Keep Albany-Dougherty Beautiful spearheads 18th annual Flint River cleanup

Oct. 5—ALBANY — The Flint River has been a vital resource for area residents since the time people arrived in southwest Georgia, from drinking water to a major transportation center during the age of steamboats as well as for fishing, canoeing and recreation.

The river basin, which includes the Floridan aquifer deep underground, also supplies water for irrigation, municipal water systems and industry throughout the region.

Unfortunately, some people use the waterway as a garbage can. So on Saturday volunteers will return the favor to the Flint by mounting a cleanup project.

Adult volunteers are welcome to join in for the annual Rivers Alive cleanup, a partnership between Keep Albany-Dougherty Beautiful and the Flint Riverkeeper.

The land-based team will gather at 8:30 a.m. at the Albany Convention and Visitors Bureau headquarters at 112 Front St. The team on the water is scheduled to depart from the Georgia Power Co. dam at 9 a.m.

"This is actually the 18th annual (Rivers Alive event); we're going to be walking the banks of the Flint River and pick up trash and debris," Jwana Washington, executive director of KADB, said. "(Flint Riverkeeper) will clean out any debris people have put in the Flint River. Once they're done, they will come out and we'll weigh it to see how much they collected."

Last year, the team on the water picked up 2,000 pounds of garbage. The numbers are reported to the Keep Georgia Beautiful Foundation, as are totals from other trash pickup events over the course of the year.
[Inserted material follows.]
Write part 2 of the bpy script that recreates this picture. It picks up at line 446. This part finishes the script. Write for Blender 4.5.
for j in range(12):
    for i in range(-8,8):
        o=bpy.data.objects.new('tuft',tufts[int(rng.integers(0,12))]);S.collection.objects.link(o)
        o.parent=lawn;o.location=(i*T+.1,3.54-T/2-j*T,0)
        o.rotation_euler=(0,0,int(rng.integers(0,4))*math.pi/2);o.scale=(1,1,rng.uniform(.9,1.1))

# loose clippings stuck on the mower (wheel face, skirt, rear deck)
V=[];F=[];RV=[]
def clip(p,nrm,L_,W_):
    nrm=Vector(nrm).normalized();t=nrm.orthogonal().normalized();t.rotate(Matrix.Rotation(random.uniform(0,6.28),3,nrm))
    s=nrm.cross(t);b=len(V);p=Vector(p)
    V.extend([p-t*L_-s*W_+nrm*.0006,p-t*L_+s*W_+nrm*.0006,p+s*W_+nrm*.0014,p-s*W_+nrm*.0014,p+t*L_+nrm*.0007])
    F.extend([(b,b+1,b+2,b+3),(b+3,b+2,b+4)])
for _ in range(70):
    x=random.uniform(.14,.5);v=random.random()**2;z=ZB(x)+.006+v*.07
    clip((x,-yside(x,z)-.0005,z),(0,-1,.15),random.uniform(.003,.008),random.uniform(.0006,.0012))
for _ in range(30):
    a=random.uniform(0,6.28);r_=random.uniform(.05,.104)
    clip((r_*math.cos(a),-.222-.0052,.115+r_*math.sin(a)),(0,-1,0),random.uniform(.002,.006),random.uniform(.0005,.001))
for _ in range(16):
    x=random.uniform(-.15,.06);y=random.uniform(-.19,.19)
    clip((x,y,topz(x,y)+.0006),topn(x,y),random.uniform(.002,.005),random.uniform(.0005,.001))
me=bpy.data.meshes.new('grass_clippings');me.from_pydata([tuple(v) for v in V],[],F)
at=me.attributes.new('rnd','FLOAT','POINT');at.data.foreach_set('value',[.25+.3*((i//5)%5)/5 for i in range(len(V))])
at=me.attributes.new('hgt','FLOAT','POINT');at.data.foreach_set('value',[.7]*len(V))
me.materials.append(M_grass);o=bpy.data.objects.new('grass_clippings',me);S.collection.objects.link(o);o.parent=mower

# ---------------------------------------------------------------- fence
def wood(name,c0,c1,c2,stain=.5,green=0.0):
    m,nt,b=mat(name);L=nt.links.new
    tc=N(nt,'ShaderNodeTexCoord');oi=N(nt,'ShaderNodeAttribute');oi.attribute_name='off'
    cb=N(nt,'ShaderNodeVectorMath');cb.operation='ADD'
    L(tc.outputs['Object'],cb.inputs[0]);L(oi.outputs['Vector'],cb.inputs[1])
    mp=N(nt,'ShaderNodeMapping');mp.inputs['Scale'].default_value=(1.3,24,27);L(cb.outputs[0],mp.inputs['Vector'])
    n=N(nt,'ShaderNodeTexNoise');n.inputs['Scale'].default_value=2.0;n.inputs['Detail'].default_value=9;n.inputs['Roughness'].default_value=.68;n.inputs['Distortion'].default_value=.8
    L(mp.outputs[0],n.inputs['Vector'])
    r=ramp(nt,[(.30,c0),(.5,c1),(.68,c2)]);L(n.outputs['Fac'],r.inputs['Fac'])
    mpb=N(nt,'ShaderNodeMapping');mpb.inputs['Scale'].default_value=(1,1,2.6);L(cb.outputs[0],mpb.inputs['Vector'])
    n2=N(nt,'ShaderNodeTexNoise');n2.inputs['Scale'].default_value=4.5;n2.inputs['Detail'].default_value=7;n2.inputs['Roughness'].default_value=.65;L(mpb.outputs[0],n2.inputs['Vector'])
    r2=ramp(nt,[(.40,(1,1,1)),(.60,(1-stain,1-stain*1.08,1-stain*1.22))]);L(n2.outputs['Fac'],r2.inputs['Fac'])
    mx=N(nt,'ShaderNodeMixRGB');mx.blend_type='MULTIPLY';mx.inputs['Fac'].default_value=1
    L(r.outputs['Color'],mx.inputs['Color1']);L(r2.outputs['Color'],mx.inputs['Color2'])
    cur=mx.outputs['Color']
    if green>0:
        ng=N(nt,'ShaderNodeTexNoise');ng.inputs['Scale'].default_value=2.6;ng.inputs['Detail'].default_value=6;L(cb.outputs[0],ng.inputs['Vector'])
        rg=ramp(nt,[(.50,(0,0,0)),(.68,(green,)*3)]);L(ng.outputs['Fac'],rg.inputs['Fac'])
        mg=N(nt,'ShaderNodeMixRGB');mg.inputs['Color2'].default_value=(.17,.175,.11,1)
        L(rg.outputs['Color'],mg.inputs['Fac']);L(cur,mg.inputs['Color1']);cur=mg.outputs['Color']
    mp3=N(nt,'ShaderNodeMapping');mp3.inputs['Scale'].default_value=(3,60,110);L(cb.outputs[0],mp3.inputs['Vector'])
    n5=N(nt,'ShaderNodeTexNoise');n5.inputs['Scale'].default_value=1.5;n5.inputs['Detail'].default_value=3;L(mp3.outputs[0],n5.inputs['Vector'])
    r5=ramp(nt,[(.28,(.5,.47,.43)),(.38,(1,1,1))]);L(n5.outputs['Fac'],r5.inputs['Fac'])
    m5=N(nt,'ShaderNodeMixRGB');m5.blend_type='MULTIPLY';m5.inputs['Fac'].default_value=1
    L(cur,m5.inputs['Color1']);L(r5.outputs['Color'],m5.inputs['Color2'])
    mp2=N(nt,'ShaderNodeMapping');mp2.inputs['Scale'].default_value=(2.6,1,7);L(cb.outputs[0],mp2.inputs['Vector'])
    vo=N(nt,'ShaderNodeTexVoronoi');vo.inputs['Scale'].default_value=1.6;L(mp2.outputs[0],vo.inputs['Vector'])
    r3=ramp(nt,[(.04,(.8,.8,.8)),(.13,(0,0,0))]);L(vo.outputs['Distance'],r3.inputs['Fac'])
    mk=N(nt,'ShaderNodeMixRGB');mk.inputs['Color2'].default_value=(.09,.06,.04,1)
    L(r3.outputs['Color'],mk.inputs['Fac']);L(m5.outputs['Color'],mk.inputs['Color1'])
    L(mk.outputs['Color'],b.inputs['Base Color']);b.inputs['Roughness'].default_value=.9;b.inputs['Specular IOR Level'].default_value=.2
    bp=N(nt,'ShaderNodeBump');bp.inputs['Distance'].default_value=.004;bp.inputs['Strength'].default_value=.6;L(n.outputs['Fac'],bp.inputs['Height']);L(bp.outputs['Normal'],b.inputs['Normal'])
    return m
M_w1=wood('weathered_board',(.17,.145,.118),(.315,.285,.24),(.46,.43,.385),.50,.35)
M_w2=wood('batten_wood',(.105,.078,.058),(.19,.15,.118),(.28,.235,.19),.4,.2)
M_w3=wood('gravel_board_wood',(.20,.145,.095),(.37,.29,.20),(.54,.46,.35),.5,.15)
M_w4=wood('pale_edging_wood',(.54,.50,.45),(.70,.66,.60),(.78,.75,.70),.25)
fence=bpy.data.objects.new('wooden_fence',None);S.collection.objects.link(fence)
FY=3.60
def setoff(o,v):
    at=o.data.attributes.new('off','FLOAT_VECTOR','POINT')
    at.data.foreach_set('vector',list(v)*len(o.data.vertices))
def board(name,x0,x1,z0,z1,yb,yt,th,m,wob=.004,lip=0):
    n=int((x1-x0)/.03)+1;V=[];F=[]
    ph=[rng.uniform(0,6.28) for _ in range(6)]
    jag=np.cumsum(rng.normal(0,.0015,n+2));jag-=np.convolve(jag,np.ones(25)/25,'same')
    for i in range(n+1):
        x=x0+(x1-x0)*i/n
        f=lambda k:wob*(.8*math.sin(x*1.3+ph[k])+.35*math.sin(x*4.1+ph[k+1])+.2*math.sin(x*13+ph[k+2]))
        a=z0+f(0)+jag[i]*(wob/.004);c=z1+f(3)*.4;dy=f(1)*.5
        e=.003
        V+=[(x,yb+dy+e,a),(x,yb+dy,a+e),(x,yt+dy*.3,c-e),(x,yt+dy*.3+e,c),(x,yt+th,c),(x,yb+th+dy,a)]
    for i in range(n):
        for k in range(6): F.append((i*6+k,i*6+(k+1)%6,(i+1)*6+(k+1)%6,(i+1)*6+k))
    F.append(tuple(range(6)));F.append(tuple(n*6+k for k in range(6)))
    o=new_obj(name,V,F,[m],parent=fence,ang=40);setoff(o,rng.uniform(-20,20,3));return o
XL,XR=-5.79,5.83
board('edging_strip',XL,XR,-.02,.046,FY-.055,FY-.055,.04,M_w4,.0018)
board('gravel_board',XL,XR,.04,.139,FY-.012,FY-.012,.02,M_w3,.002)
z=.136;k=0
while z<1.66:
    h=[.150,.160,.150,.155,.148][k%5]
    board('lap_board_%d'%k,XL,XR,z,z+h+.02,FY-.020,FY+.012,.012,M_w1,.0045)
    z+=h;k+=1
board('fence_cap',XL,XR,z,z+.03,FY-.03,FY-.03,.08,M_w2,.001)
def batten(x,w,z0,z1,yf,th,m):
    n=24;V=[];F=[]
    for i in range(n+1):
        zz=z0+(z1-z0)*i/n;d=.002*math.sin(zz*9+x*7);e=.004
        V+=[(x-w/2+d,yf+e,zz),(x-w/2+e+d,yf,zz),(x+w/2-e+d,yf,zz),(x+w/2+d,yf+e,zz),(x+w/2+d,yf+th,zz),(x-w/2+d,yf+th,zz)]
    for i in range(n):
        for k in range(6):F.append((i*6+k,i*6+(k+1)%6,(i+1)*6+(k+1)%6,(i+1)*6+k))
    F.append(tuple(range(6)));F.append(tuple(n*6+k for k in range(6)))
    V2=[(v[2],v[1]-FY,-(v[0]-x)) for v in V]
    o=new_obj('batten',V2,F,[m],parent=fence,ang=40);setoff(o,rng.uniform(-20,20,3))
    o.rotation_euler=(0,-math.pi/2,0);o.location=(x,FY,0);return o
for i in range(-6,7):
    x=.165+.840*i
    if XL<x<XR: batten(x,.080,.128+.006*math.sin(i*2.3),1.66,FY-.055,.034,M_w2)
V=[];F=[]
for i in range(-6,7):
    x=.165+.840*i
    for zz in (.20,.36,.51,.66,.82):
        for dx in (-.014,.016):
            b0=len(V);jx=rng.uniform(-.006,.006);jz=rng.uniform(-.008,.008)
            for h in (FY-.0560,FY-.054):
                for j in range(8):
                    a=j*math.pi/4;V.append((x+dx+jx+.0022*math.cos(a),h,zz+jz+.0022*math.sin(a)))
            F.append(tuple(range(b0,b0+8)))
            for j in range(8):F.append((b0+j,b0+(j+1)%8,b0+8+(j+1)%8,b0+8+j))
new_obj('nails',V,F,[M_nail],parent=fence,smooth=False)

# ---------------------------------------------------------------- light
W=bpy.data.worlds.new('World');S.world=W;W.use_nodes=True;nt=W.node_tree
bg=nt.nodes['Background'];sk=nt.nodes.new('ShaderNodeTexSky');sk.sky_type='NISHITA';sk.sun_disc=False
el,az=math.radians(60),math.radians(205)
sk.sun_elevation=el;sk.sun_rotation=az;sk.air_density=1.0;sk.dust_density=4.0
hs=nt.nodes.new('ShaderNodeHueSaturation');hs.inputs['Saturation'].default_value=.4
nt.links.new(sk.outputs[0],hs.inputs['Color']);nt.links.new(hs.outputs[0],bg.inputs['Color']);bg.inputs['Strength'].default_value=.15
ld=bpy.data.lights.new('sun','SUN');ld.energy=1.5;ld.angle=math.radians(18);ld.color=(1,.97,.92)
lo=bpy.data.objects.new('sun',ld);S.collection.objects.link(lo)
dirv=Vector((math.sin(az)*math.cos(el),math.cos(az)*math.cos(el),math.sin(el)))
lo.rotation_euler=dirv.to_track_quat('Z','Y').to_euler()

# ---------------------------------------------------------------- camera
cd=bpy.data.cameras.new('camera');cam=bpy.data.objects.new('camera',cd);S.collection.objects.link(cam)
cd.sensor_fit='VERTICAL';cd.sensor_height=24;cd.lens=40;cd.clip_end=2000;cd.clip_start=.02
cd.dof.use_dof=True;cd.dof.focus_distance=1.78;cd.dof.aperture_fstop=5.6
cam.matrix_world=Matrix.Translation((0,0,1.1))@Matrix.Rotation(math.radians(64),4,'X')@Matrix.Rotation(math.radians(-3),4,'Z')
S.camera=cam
As for the Flint Riverkeeper, its involvement stretches back about 12 years, Gordon Rogers, the executive director and riverkeeper for the environmental organization, said.

"I guess on a couple of different levels, it means a lot," Rogers said. "One, it's nice to have a community partnership. People in Dougherty County, in Lee County, are working on it, Flint Riverkeeper is working on it, some of the people from the Jones Ecological Center are coming up."

The volunteers can expect to pick up the usual suspects of beer and soft drink cans, along with Styrofoam and plastic cups. But the haul can contain unusual items as well. A recent cleanup in Dougherty County netted a container with antifreeze in it.

And a commercial garbage receptacle washed downstream by a flood, a drink machine and boat batteries are among the haul brought to shore in recent years.

"It's interesting what you find, and it's important to keep the waterway clean," Rogers said.

Recent research findings have revealed that these days everybody has microscopic plastic particles in their bodies, "and we don't know what it's going to do to us yet," he said. "Water samples up and down our coasts show the concentration of plastics is manyfold higher at the mouths of rivers and in the mouths of rivers, so there's a lot of plastic coming down from rivers."

While groups clean up some of the area streams a few times during a year, there is something people can do every day to make a difference, Rogers said, and those are relatively easy to do.

"Everything moves downhill, so everything that is thrown on the ground in Albany goes to the river," he said. "People should come out and help us if they want to be involved, but the best way to help is just not throw things on the ground.

"People ask me all the time what they can do for the river. Don't litter and use as little water as you can. You do those two things, and you're doing a lot."